▶ AIM OF THE EXERCISE
Locate the string "objects" in the records below. Copy every line where it occurs.

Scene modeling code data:
=-=-=-=-=

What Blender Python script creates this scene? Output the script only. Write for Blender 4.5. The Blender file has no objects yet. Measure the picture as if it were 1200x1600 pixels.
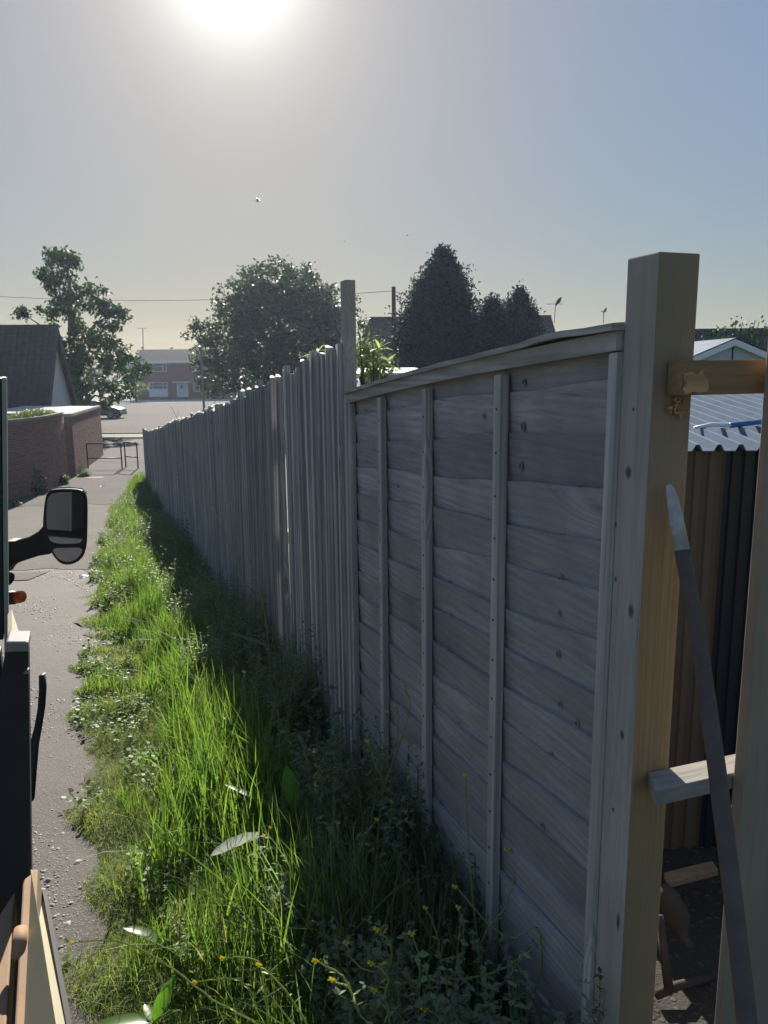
import bpy, math, random
import numpy as np
from mathutils import Vector, Matrix

random.seed(7); rng = np.random.default_rng(7)
S = bpy.context.scene
COL = S.collection
rad = math.radians

# ------------------------------------------------------------------ camera, sky, sun
FPX, PITCH, ROLL = 1200.0, rad(10.4), rad(-0.57)
CAM = Vector((0, 0, 1.65))
RM = Matrix.Rotation(math.pi/2 - PITCH, 3, 'X') @ Matrix.Rotation(ROLL, 3, 'Z')
cd = bpy.data.cameras.new('camera'); cam = bpy.data.objects.new('camera', cd); COL.objects.link(cam)
cam.matrix_world = Matrix.Translation(CAM) @ RM.to_4x4()
cd.sensor_fit = 'VERTICAL'; cd.sensor_height = 36.0; cd.lens = 27.0
cd.clip_start = 0.05; cd.clip_end = 2000
S.camera = cam

def ray(px, py): return RM @ Vector(((px-600)/FPX, -(py-800)/FPX, -1))
SUN = ray(360, -75).normalized()            # towards the sun
ELEV = math.asin(SUN.z); AZ = math.atan2(SUN.x, SUN.y)
W = bpy.data.worlds.new('World'); S.world = W; W.use_nodes = True
wn = W.node_tree; bg = wn.nodes['Background']
sky = wn.nodes.new('ShaderNodeTexSky'); sky.sky_type = 'NISHITA'; sky.sun_disc = False
sky.sun_elevation = ELEV; sky.sun_rotation = AZ
sky.altitude = 50; sky.air_density = 1.0; sky.dust_density = 0.75; sky.ozone_density = 1.6
# hazy air evens the sky's brightness out (colour kept) and leaves an aureole round the sun
def wnode(ty, **kw):
    n = wn.nodes.new('ShaderNode'+ty)
    for k, v in kw.items(): setattr(n, k, v)
    return n
bw = wnode('RGBToBW'); pw = wnode('Math', operation='POWER'); pw.inputs[1].default_value = -0.78
sc_ = wnode('VectorMath', operation='SCALE'); sh = wnode('HueSaturation'); sh.inputs['Saturation'].default_value = 1.05
L = wn.links.new
L(sky.outputs[0], bw.inputs[0]); L(bw.outputs[0], pw.inputs[0]); L(sky.outputs[0], sc_.inputs[0]); L(pw.outputs[0], sc_.inputs['Scale'])
L(sc_.outputs[0], sh.inputs['Color'])
tcw = wnode('TexCoord'); dt = wnode('VectorMath', operation='DOT_PRODUCT'); dt.inputs[1].default_value = SUN; L(tcw.outputs['Generated'], dt.inputs[0])
mx = wnode('Math', operation='MAXIMUM'); mx.inputs[1].default_value = 0.0; L(dt.outputs['Value'], mx.inputs[0])
acc = None
for e_, a_ in ((30.0, .35), (140.0, 1.2), (420.0, 3.2)):
    p_ = wnode('Math', operation='POWER'); L(mx.outputs[0], p_.inputs[0]); p_.inputs[1].default_value = e_
    m_ = wnode('Math', operation='MULTIPLY_ADD'); L(p_.outputs[0], m_.inputs[0]); m_.inputs[1].default_value = a_
    m_.inputs[2].default_value = 0.0
    if acc is not None: L(acc, m_.inputs[2])
    acc = m_.outputs[0]
gc = wnode('VectorMath', operation='SCALE'); gc.inputs[0].default_value = (1.0, .99, .96); L(acc, gc.inputs['Scale'])
ad = wnode('VectorMath', operation='ADD'); L(sh.outputs[0], ad.inputs[0]); L(gc.outputs[0], ad.inputs[1])
L(ad.outputs[0], bg.inputs[0]); bg.inputs[1].default_value = 0.086
sd = bpy.data.lights.new('sun', 'SUN'); sd.energy = 3.9; sd.angle = rad(0.5); sd.color = (1.0, 0.93, 0.82)
sun = bpy.data.objects.new('sun', sd); COL.objects.link(sun)
sun.rotation_euler = (SUN).to_track_quat('Z', 'Y').to_euler()
S.view_settings.view_transform = 'Standard'; S.view_settings.look = 'None'
S.view_settings.exposure = 1.5; S.view_settings.gamma = 1.0; S.view_settings.use_curve_mapping = False
S.render.engine = 'CYCLES'
S.cycles.max_bounces = 8; S.cycles.diffuse_bounces = 5; S.cycles.transmission_bounces = 4; S.cycles.volume_bounces = 0
S.cycles.use_denoising = True

HAZE_DENSITY = 0.0004

# ------------------------------------------------------------------ helpers
def h(x, y):
    s = max(-.3304*x + .9439*y, -10.0)
    if s < 16: return -.09*s
    t = min(s, 27.0) - 16
    return -1.44 - .09*t + .09*t*t/22
def hv(x, y):
    s = np.maximum(-.3304*x + .9439*y, -10.0)
    t = np.clip(s, 16, 27) - 16
    return np.where(s < 16, -.09*s, -1.44 - .09*t + .09*t*t/22)
def at(px, py, Y):
    d = ray(px, py); return CAM + d*(Y/d.y)
def gnd(px, py):
    d = ray(px, py); t = .5
    while t < 500:
        p = CAM + d*t
        if p.z < h(p.x, p.y): return p
        t += .004*max(1, t)
def on_z(px, py, z):
    d = ray(px, py); return CAM + d*((z-CAM.z)/d.z)

class MB:
    def __init__(s): s.v = []; s.f = []; s.m = []; s.smooth = False
    def add(s, vs, fs, mi=0):
        o = len(s.v); s.v += [tuple(v) for v in vs]
        for f in fs: s.f.append(tuple(i+o for i in f)); s.m.append(mi)
    def hexa(s, p, mi=0, fm=None):   # p: bottom 4 ccw, top 4 ccw
        o = len(s.v); s.v += [tuple(v) for v in p]
        fs = [(3,2,1,0),(4,5,6,7),(0,1,5,4),(1,2,6,5),(2,3,7,6),(3,0,4,7)]
        for k, f in enumerate(fs):
            s.f.append(tuple(i+o for i in f)); s.m.append(fm[k] if fm else mi)
    def box(s, x0, x1, y0, y1, z0, z1, T=None, mi=0, shear=0.0, fm=None):
        p = [(x0,y0,z0),(x1,y0,z0),(x1,y1,z0),(x0,y1,z0),(x0,y0,z1),(x1,y0,z1),(x1,y1,z1),(x0,y1,z1)]
        p = [Vector((a, b, c + shear*a)) for a, b, c in p]
        if T is not None: p = [T @ q for q in p]
        s.hexa(p, mi, fm)
    def tube(s, pts, r, n=6, mi=0, caps=True):
        pts = [Vector(p) for p in pts]; m = len(pts)
        if not hasattr(r, '__len__'): r = [r]*m
        o = len(s.v); ref = None
        for i, p in enumerate(pts):
            t = (pts[min(i+1, m-1)] - pts[max(i-1, 0)]).normalized()
            if ref is None: ref = t.orthogonal().normalized()
            a = (ref - t*ref.dot(t)).normalized(); ref = a; b = t.cross(a)
            for k in range(n):
                q = p + (a*math.cos(2*math.pi*k/n) + b*math.sin(2*math.pi*k/n))*r[i]
                s.v.append(tuple(q))
        for i in range(m-1):
            for k in range(n):
                k2 = (k+1) % n
                s.f.append((o+i*n+k, o+i*n+k2, o+(i+1)*n+k2, o+(i+1)*n+k)); s.m.append(mi)
        if caps:
            s.f.append(tuple(o+k for k in reversed(range(n)))); s.m.append(mi)
            s.f.append(tuple(o+(m-1)*n+k for k in range(n))); s.m.append(mi)
    def prism(s, poly, ext, mi=0):   # poly of Vectors, extruded by Vector ext
        o = len(s.v); n = len(poly)
        s.v += [tuple(p) for p in poly] + [tuple(Vector(p)+Vector(ext)) for p in poly]
        s.f.append(tuple(o+i for i in reversed(range(n)))); s.m.append(mi)
        s.f.append(tuple(o+n+i for i in range(n))); s.m.append(mi)
        for i in range(n):
            j = (i+1) % n; s.f.append((o+i, o+j, o+n+j, o+n+i)); s.m.append(mi)
    def mesh(s, name, mats):
        me = bpy.data.meshes.new(name); me.from_pydata(s.v, [], s.f); me.update()
        for m in (mats if isinstance(mats, (list, tuple)) else [mats]): me.materials.append(m)
        if any(s.m): me.polygons.foreach_set('material_index', s.m)
        if s.smooth: me.polygons.foreach_set('use_smooth', [True]*len(s.f))
        return me
def wloc(o):
    v = Vector((0,0,0))
    while o is not None: v += o.location; o = o.parent
    return v
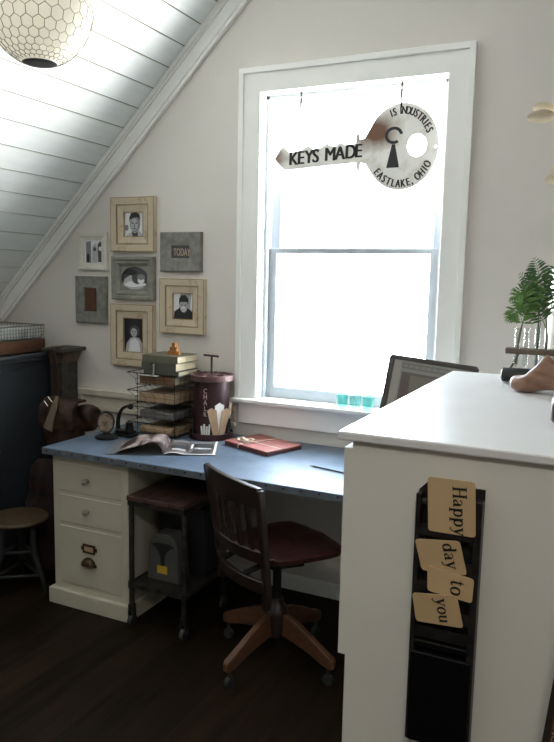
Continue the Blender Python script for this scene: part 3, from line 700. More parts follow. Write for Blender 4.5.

=-=-=-=-=

▶ RESPONSE
What Blender Python script creates this scene? Output the script only. Write for Blender 4.5. The Blender file has no objects yet. Measure the picture as if it were 1200x1600 pixels.
cd = bpy.data.cameras.new('camera'); cam = bpy.data.objects.new('camera', cd); COL.objects.link(cam)
sun = bpy.data.objects.new('sun', sd); COL.objects.link(sun)